For investors in general, the public float represents the amount of opportunity to acquire shares and establish an investment in the issuing company. At any given point in time, an investor may monitor the marketplace to determine how many public shares are currently available, and arrange to buy a portion of those shares. Over time, the public investor may acquire enough shares to have a significant amount of interest in the company, although that interest is usually not enough to gain control of the business. This is because most companies make it a point to maintain control of at least 51% of the issued shares either in the direct control of owners and employees, or others who are considered controlling-interest investors and are highly likely to support the owners.

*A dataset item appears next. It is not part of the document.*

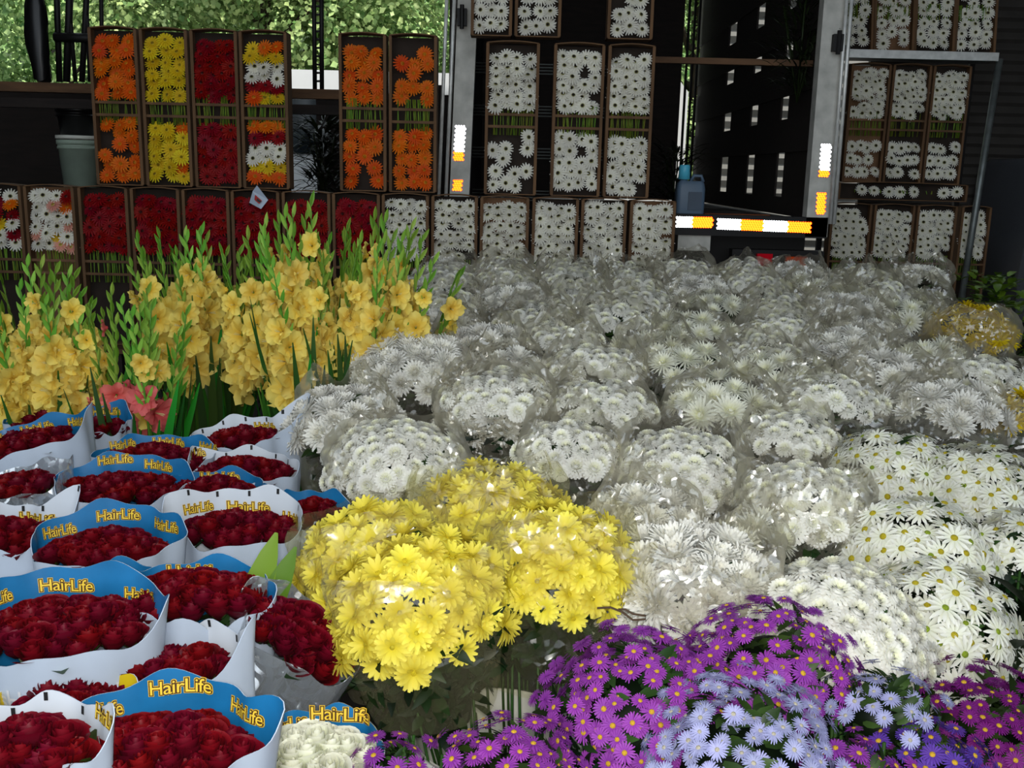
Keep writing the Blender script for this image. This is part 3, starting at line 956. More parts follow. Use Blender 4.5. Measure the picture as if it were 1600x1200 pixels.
# right-hand stake wall: wide dark boards with narrow upright slots
xw = 1.16
slots = [(.16, .16), (.95, .21), (1.89, .26), (2.95, .33)]
edges = [.12] + [e for s_, w_ in slots for e in (s_ - w_ / 2, s_ + w_ / 2)] + [4.6]
for i in range(0, len(edges), 2):
    if edges[i + 1] - edges[i] < .02: continue
    m = MB(); m.box((xw, edges[i], zs), (xw + .015, edges[i + 1], 4.2)); m.build('side_board', darkwood, tr, smooth=False)
for z0, z1 in ((zs, 1.33), (1.64, 1.87), (2.03, 2.28), (2.40, 2.62), (2.8, 4.2)):
    b_ = MB(); b_.box((xw - .02, .12, z0), (xw - .001, 4.6, z1)); b_.build('band', darkwood, tr, smooth=False)
m = MB(); m.box((-1.2, 0, 4.2), (1.5, 4.6, 4.26)); m.build('roof_panel', darkwood, tr, smooth=False)
# left-hand wall and the barred far end
m = MB(); m.box((-1.2, .15, zs), (-1.14, 4.6, 4.2)); m.build('side_wall', darkwood, tr, smooth=False)
m = MB(); m.box((-1.14, 4.5, zs), (0.96, 4.56, 4.2)); m.build('end_boards', darkwood, tr, smooth=False)
for x in (1.0, 1.06, 1.11):
    m = MB(); m.tube([(x, 4.45, zs), (x, 4.45, 4.2)], .014, 6); m.build('bar', iron, tr)
a = rel(at(1015, 92, YB + .25), tr); b = rel(at(1240, 103, YB + .25), tr)
m = MB(); m.box((a.x, a.y, a.z - .022), (b.x + .2, a.y + .05, a.z + .016)); m.build('cross_rail', wood, tr, smooth=False)
for k in range(4):
    for kk in range(4):
        a = rel(at(738, 98 + 66 * k + 5 * kk, YB + 1.2), tr); m = MB(); m.tube([a, a + Vector((1.0, 0, 0))], .006, 5); m.build('wire', galv, tr)
# things on its floor
a = at(1077, 318, YB + .35)
jr = empty('jerrycan', (a.x, a.y, zs - .02)); tag(jr, 'slate blue jerrycan standing on the truck floor beside the white carton', 'jerrycan')
m = MB()
def rbox(mb, w, dpt, z0, z1, rc=.03, n=5, taper=1.0):
    rows = []
    for z, k in ((z0, .94), (z0 + .015, 1), (z1 - .05, 1), (z1 - .015, .93 * taper), (z1, .8 * taper)):
        row = []
        for cx, cy, a0 in ((1, 1, 0), (-1, 1, PI / 2), (-1, -1, PI), (1, -1, 1.5 * PI)):
            for i in range(n):
                t = a0 + PI / 2 * i / (n - 1)
                row.append(((cx * (w / 2 - rc) + rc * math.cos(t)) * k, (cy * (dpt / 2 - rc) + rc * math.sin(t)) * k, z))
        rows.append(row)
    mb.grid(rows, close=True)
    mb.poly(rows[-1]); mb.poly(rows[0][::-1])
rbox(m, .19, .13, 0, .24); m.build('body', blue_pl, jr)
m = MB(); m.box((-.02, -.072, .05), (.07, -.064, .17)); m.build('grip_panel', plain('dark_slate_plastic', lin(58, 74, 92), .5), jr, smooth=False)
m = MB(); m.tube([(.0, 0, .235), (.02, 0, .275), (.07, 0, .275), (.085, 0, .235)], .012, 8); m.build('handle', blue_pl, jr)
m = MB(); m.lathe([(.026, .225), (.026, .25), (0, .25)], 16, mat=Matrix.Translation((-.045, 0, 0))); m.build('neck', blue_pl, jr)
cu = MB(); cu.lathe([(0, 0), (.040, 0), (.036, .09), (.032, .095), (0, .095)], 24); cu = cu.build('cup', cyan_pl, loc=(a.x - .045, a.y, zs + .23)); tag(cu, 'cyan plastic cup turned over on the jerrycan neck', 'cup')
m = MB(); a = at(1150, 311, YB + .5); m.box((-.23, -.06, 0), (.23, .06, .025)); o = m.build('wooden_board', plain('orange_board', lin(126, 62, 22), .7, noise_scale=4, stretch=(1, 8, 8)), smooth=False, loc=(a.x, a.y, zs - .02)); o.rotation_euler = (0, 0, .1); tag(o, 'orange-brown board lying on the truck floor behind the jerrycan', 'board')
m = MB(); m.box((-.14, -.05, 0), (.14, .05, .004)); a = at(1140, 326, YB + .2); o = m.build('paper_sheet', paper, smooth=False, loc=(a.x, a.y, zs - .02)); tag(o, 'white paper sheet lying on the truck floor above the reflector strip', 'paper')
a = at(1075, 300, YB + 1.6)
leaf_clump('dark_greenery', (a.x - .1, a.y, zs - .02), .2, .5, 300, 9, 'dark greenery on the truck floor behind the jerrycan', 'plant', lin(14, 18, 10), lin(34, 40, 24), .13, w=.14)
a = at(1245, 160, YB + .3)
leaf_clump('hanging_greenery', (a.x, a.y, a.z), .22, .75, 420, 11, 'dark feathery greenery hanging inside the truck against the right post', 'plant', lin(16, 24, 12), lin(44, 58, 30), .13, w=.10)
# ------------------------------------------------------------------ gerbera cartons and the gerberas packed in them
CARTON_MESH = {}


def carton(label, xl, xr, ymid, Y, z0, h, zones, lining='dark', short='', lean=0.0, group=None, bars=True, stuff=None, yawz=0.0, dep=0.12):
    """kraft carton on end, open side to us. zones: (low fraction, high fraction, rows, columns, colour of each row, tilt, share kept)"""
    a = at(xl, ymid, Y); b = at(xr, ymid, Y)
    w = b.x - a.x - 0.004
    root = empty('flower_carton', ((a.x + b.x) / 2, Y, z0), (0, lean, yawz))
    tag(root, label, 'carton', group)
    g = random.Random(int(xl * 7 + ymid))
    t = 0.006
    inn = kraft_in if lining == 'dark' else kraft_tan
    m = MB()
    m.box((-w / 2, -dep / 2, 0), (-w / 2 + t, dep / 2, h)); m.box((w / 2 - t, -dep / 2, 0), (w / 2, dep / 2, h))
    m.box((-w / 2, -dep / 2, 0), (w / 2, dep / 2, t)); 
    # bowed top edge
    n = 8
    P0 = [(-w / 2 + w * i / n, 0.012 * math.sin(PI * i / n) + h - t) for i in range(n + 1)]
    for i in range(n):
        (x0, za), (x1, zb) = P0[i], P0[i + 1]
        q = [(x0, za), (x1, zb), (x1, zb + t), (x0, za + t)]
        m.poly([(x, -dep / 2, z) for x, z in q]); m.poly([(x, dep / 2, z) for x, z in q[::-1]])
        m.poly([(q[3][0], -dep / 2, q[3][1]), (q[2][0], -dep / 2, q[2][1]), (q[2][0], dep / 2, q[2][1]), (q[3][0], dep / 2, q[3][1])])
        m.poly([(q[0][0], dep / 2, q[0][1]), (q[1][0], dep / 2, q[1][1]), (q[1][0], -dep / 2, q[1][1]), (q[0][0], -dep / 2, q[0][1])])
    # folded-in lips along the open side
    for s in (-1, 1):
        x = s * (w / 2 - t)
        m.box((min(x, x - s * .012), -dep / 2, t), (max(x, x - s * .012), -dep / 2 + .003, h - t))
    m.build('tray', kraft, root, smooth=False)
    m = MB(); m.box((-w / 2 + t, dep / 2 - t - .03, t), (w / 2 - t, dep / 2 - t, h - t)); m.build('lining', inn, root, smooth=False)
    if bars:
        for z in (0.455 * h, 0.535 * h):
            m = MB(); m.box((-w / 2 + t, -dep / 2 + .012, z - .008), (w / 2 - t, -dep / 2 + .018, z + .008)); m.build('strap', kraft if lining == 'dark' else kraft_tan, root, smooth=False)
    m = MB()
    for k in range(26):
        x = (-0.40 + 0.8 * hsh(k + xl)) * w; x2 = x + (hsh(k * 3.1 + xl) - .5) * .03
        m.tube([(x, -.012 - .02 * hsh(k * 1.7), .40 * h), (x2, -.012 - .02 * hsh(k * 1.7), .60 * h)], .0028, 4, lin(104 + int(40 * hsh(k)), 150, 48))
    m.build('stem_ends', leaf, root)
    mw = Matrix.Translation(root.location) @ Euler((0, lean, yawz)).to_matrix().to_4x4()
    rown = 0
    for (f0, f1, rows_, cols_, colours, tilt, share) in zones:
        for r in range(rows_):
            z = h * (f1 - (f1 - f0) * (r + 0.5) / rows_)
            placed = []
            for c in range(cols_):
                if g.random() > share: continue
                x = (-0.5 + (c + 0.5) / cols_) * (w - .055) + g.uniform(-.012, .012)
                placed.append((x, c))
            colr = colours[r % len(colours)]
            for k, (x, c) in enumerate(placed):
                col = colr if isinstance(colr, str) else colr[c % len(colr)]
                tl = tilt + g.uniform(-.3, .3)
                nrm = Vector((g.uniform(-.35, .35), -math.cos(tl), math.sin(tl)))
                p = Vector((x, -.012 - .022 * ((r + c) % 2) + g.uniform(-.008, .008) - .012 * tl, z + g.uniform(-.012, .012)))
                mt = mw @ frame_to(nrm, p, g.uniform(0, 6.28), g.uniform(1.02, 1.2))
                if stuff is not None:
                    stuff.add(g.choice(GER_MB[col]), mt); continue
                o = inst('%s_gerbera' % col, g.choice(GER[col]), mat=mt)
                tag(o, '%s gerbera, %s from left, %s row, %s' % (col, ordinal(k), ordinal(rown), short), 'flower', '%s gerberas in the %s' % (col, short))
            rown += 1
    return root


YC = 6.2
Z1, Z2, Z3 = 0.335, 1.32, 2.245
HC = 0.97
HU = 0.915
low = MB(); a0 = at(-60, 300, YC); a1 = at(1060, 300, YC)
# a low timber platform carries the front cartons
pl = empty('pallet', ((a0.x + a1.x) / 2, YC + .02, 0)); tag(pl, 'low timber platform under the front row of gerbera cartons', 'pallet')
wd = a1.x - a0.x
for k in range(3):
    m = MB(); m.box((-wd / 2, -.2 + .16 * k, .30), (wd / 2, -.2 + .16 * k + .12, .33)); m.build('plank', wood, pl, smooth=False)
for k in range(6):
    m = MB(); x = -wd / 2 + .1 + (wd - .2) * k / 5; m.box((x - .05, -.18, 0), (x + .05, .24, .30)); m.build('block', darkwood, pl, smooth=False)
UPF = (0.60, 0.965)
R6 = 6
mixed1 = [['orange', 'white', 'white'], ['orange', 'red', 'orange'], ['white', 'red', 'red'], ['orange', 'yellow', 'white'], ['orange', 'white', 'red'], ['red', 'white', 'white']]
mixed2 = [['white', 'white', 'white', 'red'], ['white', 'white', 'pink', 'orange'], ['white'], ['white', 'white', 'white', 'pink'], ['pink', 'white', 'yellow', 'white'], ['white', 'white', 'pink', 'pink']]
W = ['white']; RD = ['red']
BOT = [
    (-45, 40, 'mixed orange, red and white gerberas cut by the left edge', mixed1, 'dark', 'leftmost lower carton'),
    (43, 122, 'mostly white gerberas with pink and orange ones, lower row', mixed2, 'tan', 'white and pink lower carton'),
    (127, 205, 'red gerberas, first all-red one in the lower row, under the orange carton', RD, 'dark', 'first red lower carton'),
    (208, 285, 'red gerberas, second all-red one in the lower row, behind gladiolus tips', RD, 'dark', 'second red lower carton'),
    (288, 362, 'red gerberas under the dark red upper carton, third all-red one', RD, 'dark', 'third red lower carton'),
    (364, 440, 'red gerberas with a paper tag hanging at its front, lower row', RD, 'dark', 'red lower carton with the paper tag'),
    (443, 519, 'red gerberas under the upper-row gap, just right of the paper tag', RD, 'dark', 'red lower carton right of the tag'),
    (521, 596, 'red gerberas next to the first white carton, last all-red one', RD, 'dark', 'last red lower carton'),
    (598, 672, 'white gerberas right beside the last red one, half hidden by gladioli', W, 'dark', 'first white lower carton'),
    (675, 748, 'white gerberas loosely packed below the left reflector strip, lower row', W, 'dark', 'second white lower carton'),
    (751, 828, 'white gerberas with tan lining under the sparse upper white carton', W, 'tan', 'third white lower carton'),
    (832, 905, 'white gerberas in even rows, dark lining, lower row, fourth white one', W, 'dark', 'fourth white lower carton'),
    (908, 980, 'white gerberas in even rows, dark lining, lower row, fifth white one', W, 'dark', 'fifth white lower carton'),
    (984, 1056, 'white gerberas with tan lining at the right end of the lower row', W, 'tan', 'rightmost white lower carton'),
]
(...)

The exact portion or amount of public float associated with any particular stock option will vary from time to time. Should some series of events prompt a number of investors to offer their shares for sale in one or more markets, the amount of public float actually increases. At the same time, if the number of outstanding shares being traded in the market decrease, usually because investors are choosing to hold onto those shares, the public float is considered reduced.

There are several factors that may contribute to changes in the public float. One has to do with a rising degree of confidence in the future of the issuing company. In this scenario, investors have projected an upswing in the value of the stock within a defined period of time, and move to acquire shares before that upward price movement begins to take place, earning a significant amount of return. At the same time, event such as changes in the leadership of the issuing company, political shifts, changes in the economy and even the occurrence of some catastrophic disaster may negatively impact the prospects for a given company. When this happens, the stock issued by that company is likely to begin decreasing in value, prompting investors to sell before the share price goes any lower. At that point, the public float increases as more and more investors seek to sell off their shares and avoid additional losses.